--- BEGIN Given material ---

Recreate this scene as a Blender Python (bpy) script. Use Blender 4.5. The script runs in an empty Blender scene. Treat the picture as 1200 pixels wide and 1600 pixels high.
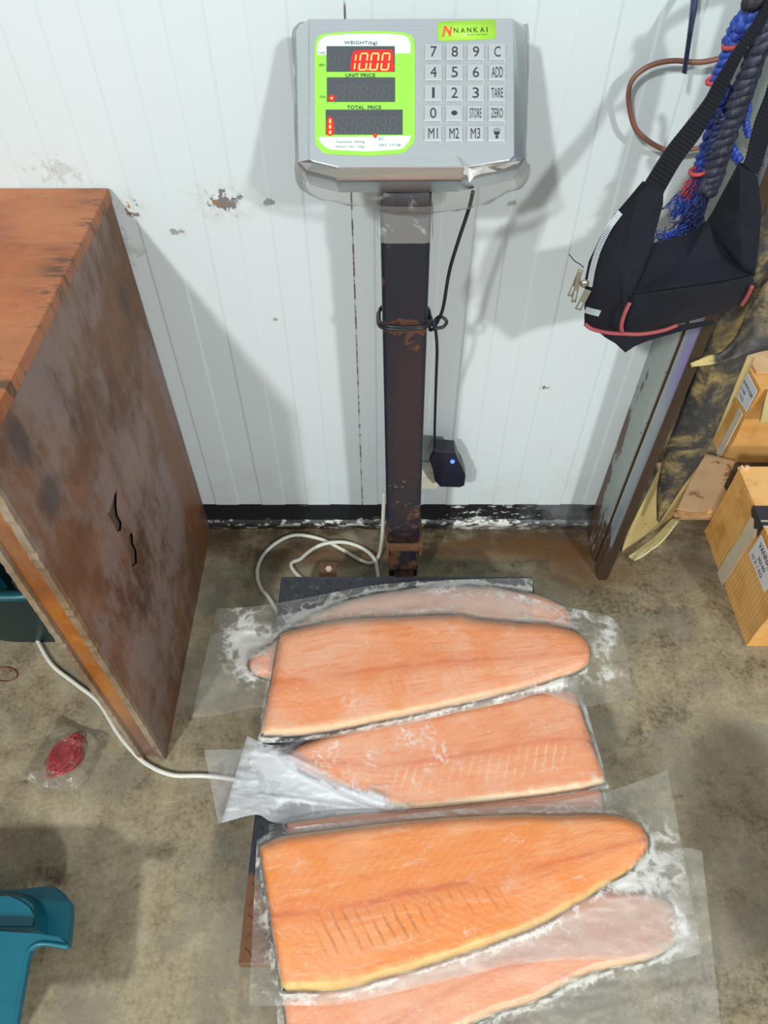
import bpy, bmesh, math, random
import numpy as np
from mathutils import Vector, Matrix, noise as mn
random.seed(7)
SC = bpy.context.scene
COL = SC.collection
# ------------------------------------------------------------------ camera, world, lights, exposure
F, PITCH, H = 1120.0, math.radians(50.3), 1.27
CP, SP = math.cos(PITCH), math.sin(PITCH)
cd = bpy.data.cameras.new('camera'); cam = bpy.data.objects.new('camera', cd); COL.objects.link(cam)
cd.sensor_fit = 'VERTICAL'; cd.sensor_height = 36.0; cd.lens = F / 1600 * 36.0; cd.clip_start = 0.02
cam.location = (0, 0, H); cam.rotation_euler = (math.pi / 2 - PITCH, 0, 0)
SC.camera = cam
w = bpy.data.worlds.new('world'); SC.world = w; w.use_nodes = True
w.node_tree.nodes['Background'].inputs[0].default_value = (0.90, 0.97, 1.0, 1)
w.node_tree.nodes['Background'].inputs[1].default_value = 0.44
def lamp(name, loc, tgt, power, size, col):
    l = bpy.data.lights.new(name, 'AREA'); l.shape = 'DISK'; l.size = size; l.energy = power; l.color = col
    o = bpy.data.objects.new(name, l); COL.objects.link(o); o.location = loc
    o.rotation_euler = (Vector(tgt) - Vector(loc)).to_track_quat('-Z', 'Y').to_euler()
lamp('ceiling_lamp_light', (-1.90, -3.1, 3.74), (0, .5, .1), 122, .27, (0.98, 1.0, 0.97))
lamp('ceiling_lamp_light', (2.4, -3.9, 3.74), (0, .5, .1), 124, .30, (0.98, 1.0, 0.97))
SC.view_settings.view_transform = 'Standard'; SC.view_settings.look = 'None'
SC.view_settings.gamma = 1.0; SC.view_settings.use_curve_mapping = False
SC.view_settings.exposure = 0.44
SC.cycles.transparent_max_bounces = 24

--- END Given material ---

What you need to do:
Images in the data above are to be skipped. Retype all other material exactly.

Exercise solution:
Recreate this scene as a Blender Python (bpy) script. Use Blender 4.5. The script runs in an empty Blender scene. Treat the picture as 1200 pixels wide and 1600 pixels high.
import bpy, bmesh, math, random
import numpy as np
from mathutils import Vector, Matrix, noise as mn
random.seed(7)
SC = bpy.context.scene
COL = SC.collection
# ------------------------------------------------------------------ camera, world, lights, exposure
F, PITCH, H = 1120.0, math.radians(50.3), 1.27
CP, SP = math.cos(PITCH), math.sin(PITCH)
cd = bpy.data.cameras.new('camera'); cam = bpy.data.objects.new('camera', cd); COL.objects.link(cam)
cd.sensor_fit = 'VERTICAL'; cd.sensor_height = 36.0; cd.lens = F / 1600 * 36.0; cd.clip_start = 0.02
cam.location = (0, 0, H); cam.rotation_euler = (math.pi / 2 - PITCH, 0, 0)
SC.camera = cam
w = bpy.data.worlds.new('world'); SC.world = w; w.use_nodes = True
w.node_tree.nodes['Background'].inputs[0].default_value = (0.90, 0.97, 1.0, 1)
w.node_tree.nodes['Background'].inputs[1].default_value = 0.44
def lamp(name, loc, tgt, power, size, col):
    l = bpy.data.lights.new(name, 'AREA'); l.shape = 'DISK'; l.size = size; l.energy = power; l.color = col
    o = bpy.data.objects.new(name, l); COL.objects.link(o); o.location = loc
    o.rotation_euler = (Vector(tgt) - Vector(loc)).to_track_quat('-Z', 'Y').to_euler()
lamp('ceiling_lamp_light', (-1.90, -3.1, 3.74), (0, .5, .1), 122, .27, (0.98, 1.0, 0.97))
lamp('ceiling_lamp_light', (2.4, -3.9, 3.74), (0, .5, .1), 124, .30, (0.98, 1.0, 0.97))
SC.view_settings.view_transform = 'Standard'; SC.view_settings.look = 'None'
SC.view_settings.gamma = 1.0; SC.view_settings.use_curve_mapping = False
SC.view_settings.exposure = 0.44
SC.cycles.transparent_max_bounces = 24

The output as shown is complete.